The South will see semblances of accountability removed as the Wijewardena clan puts on again its old cloak of authoritarianism and tries to place Ranil Wickremasinghe in the seat of President still occupied by Kumaratunga. The previous don of the clan, J.R. Jayewardene, when President, had made this position immune from the process of law, and the clan seeks thus to bounce allegations of Wickremasinghe's complicity in several crimes, including the running of a house for torture in which many family breadwinners vanished.

The destabilising of 18 million population Sri Lanka is one thing. The hold of the LTTE poseurs on highly skilled Tamil professionals around the world as featured in TIME and other newsmagazines, is surpassed only by the behavioural hold of 9th Century Turkic Khazars of the Black Sea area who pose as scriptural Judeans.

Today the LTTE gains impetus for destablising India. Accelerating population outflows from that country can be a much larger factor to reckon with in Europe, including Norway, as elsewhere in Australia and North America -- if Pakistan and the Kashmiri insurgency have not been capable of causing a full destabilisation of 1.5 billion South Asia.

At present Europe is already seeping in an invisible, destabilised 500 million Eastern Europe, reformed not as in East Germany by the astute Federal Republic - but destabilised by Harvard monetarists' one-shot paint.
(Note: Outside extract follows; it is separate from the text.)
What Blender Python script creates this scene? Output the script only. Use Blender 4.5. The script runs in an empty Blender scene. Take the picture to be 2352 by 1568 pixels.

If Norway (a junior partner in NATO because of its border with the former USSR) is to be remembered in history for peacemaking and not in a farce towards destabilisation in South Asia, the situation deserves the attention of US State Secretary General Colin Powell to detract the LTTE byproduct of the Wijewardenas who like the Duvallier clan, jockeyed the horse as favourites of 1950s' US State Secretary John Foster Dulles.